Start
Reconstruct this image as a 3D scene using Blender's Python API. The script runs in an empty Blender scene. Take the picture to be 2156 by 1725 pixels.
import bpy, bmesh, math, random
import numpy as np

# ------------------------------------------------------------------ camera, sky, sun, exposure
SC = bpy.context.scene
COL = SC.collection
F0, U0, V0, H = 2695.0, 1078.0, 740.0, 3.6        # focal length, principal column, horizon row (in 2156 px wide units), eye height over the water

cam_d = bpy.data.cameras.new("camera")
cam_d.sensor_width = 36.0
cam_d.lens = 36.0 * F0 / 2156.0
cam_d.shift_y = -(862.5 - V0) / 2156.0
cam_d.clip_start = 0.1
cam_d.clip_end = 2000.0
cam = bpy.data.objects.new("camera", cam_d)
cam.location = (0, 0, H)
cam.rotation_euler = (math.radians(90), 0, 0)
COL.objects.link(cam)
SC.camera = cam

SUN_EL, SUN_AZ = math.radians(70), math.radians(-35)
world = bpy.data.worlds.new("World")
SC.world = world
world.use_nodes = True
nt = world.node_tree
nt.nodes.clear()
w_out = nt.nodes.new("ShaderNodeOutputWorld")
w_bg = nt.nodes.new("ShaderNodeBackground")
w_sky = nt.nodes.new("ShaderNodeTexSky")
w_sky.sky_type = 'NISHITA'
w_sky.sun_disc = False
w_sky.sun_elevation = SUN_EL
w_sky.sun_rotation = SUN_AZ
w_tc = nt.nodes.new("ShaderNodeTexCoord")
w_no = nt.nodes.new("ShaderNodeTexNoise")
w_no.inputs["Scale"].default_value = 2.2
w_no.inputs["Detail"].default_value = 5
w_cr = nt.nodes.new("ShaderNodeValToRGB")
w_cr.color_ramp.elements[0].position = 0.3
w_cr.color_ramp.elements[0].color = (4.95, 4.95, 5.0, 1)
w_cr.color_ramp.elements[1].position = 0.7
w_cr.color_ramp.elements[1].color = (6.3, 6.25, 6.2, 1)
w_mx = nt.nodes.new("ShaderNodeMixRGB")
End
__Task brief__. Print the material verbatim, all of it.

__Exercise output__.
Reconstruct this image as a 3D scene using Blender's Python API. The script runs in an empty Blender scene. Take the picture to be 2156 by 1725 pixels.
import bpy, bmesh, math, random
import numpy as np

# ------------------------------------------------------------------ camera, sky, sun, exposure
SC = bpy.context.scene
COL = SC.collection
F0, U0, V0, H = 2695.0, 1078.0, 740.0, 3.6        # focal length, principal column, horizon row (in 2156 px wide units), eye height over the water

cam_d = bpy.data.cameras.new("camera")
cam_d.sensor_width = 36.0
cam_d.lens = 36.0 * F0 / 2156.0
cam_d.shift_y = -(862.5 - V0) / 2156.0
cam_d.clip_start = 0.1
cam_d.clip_end = 2000.0
cam = bpy.data.objects.new("camera", cam_d)
cam.location = (0, 0, H)
cam.rotation_euler = (math.radians(90), 0, 0)
COL.objects.link(cam)
SC.camera = cam

SUN_EL, SUN_AZ = math.radians(70), math.radians(-35)
world = bpy.data.worlds.new("World")
SC.world = world
world.use_nodes = True
nt = world.node_tree
nt.nodes.clear()
w_out = nt.nodes.new("ShaderNodeOutputWorld")
w_bg = nt.nodes.new("ShaderNodeBackground")
w_sky = nt.nodes.new("ShaderNodeTexSky")
w_sky.sky_type = 'NISHITA'
w_sky.sun_disc = False
w_sky.sun_elevation = SUN_EL
w_sky.sun_rotation = SUN_AZ
w_tc = nt.nodes.new("ShaderNodeTexCoord")
w_no = nt.nodes.new("ShaderNodeTexNoise")
w_no.inputs["Scale"].default_value = 2.2
w_no.inputs["Detail"].default_value = 5
w_cr = nt.nodes.new("ShaderNodeValToRGB")
w_cr.color_ramp.elements[0].position = 0.3
w_cr.color_ramp.elements[0].color = (4.95, 4.95, 5.0, 1)
w_cr.color_ramp.elements[1].position = 0.7
w_cr.color_ramp.elements[1].color = (6.3, 6.25, 6.2, 1)
w_mx = nt.nodes.new("ShaderNodeMixRGB")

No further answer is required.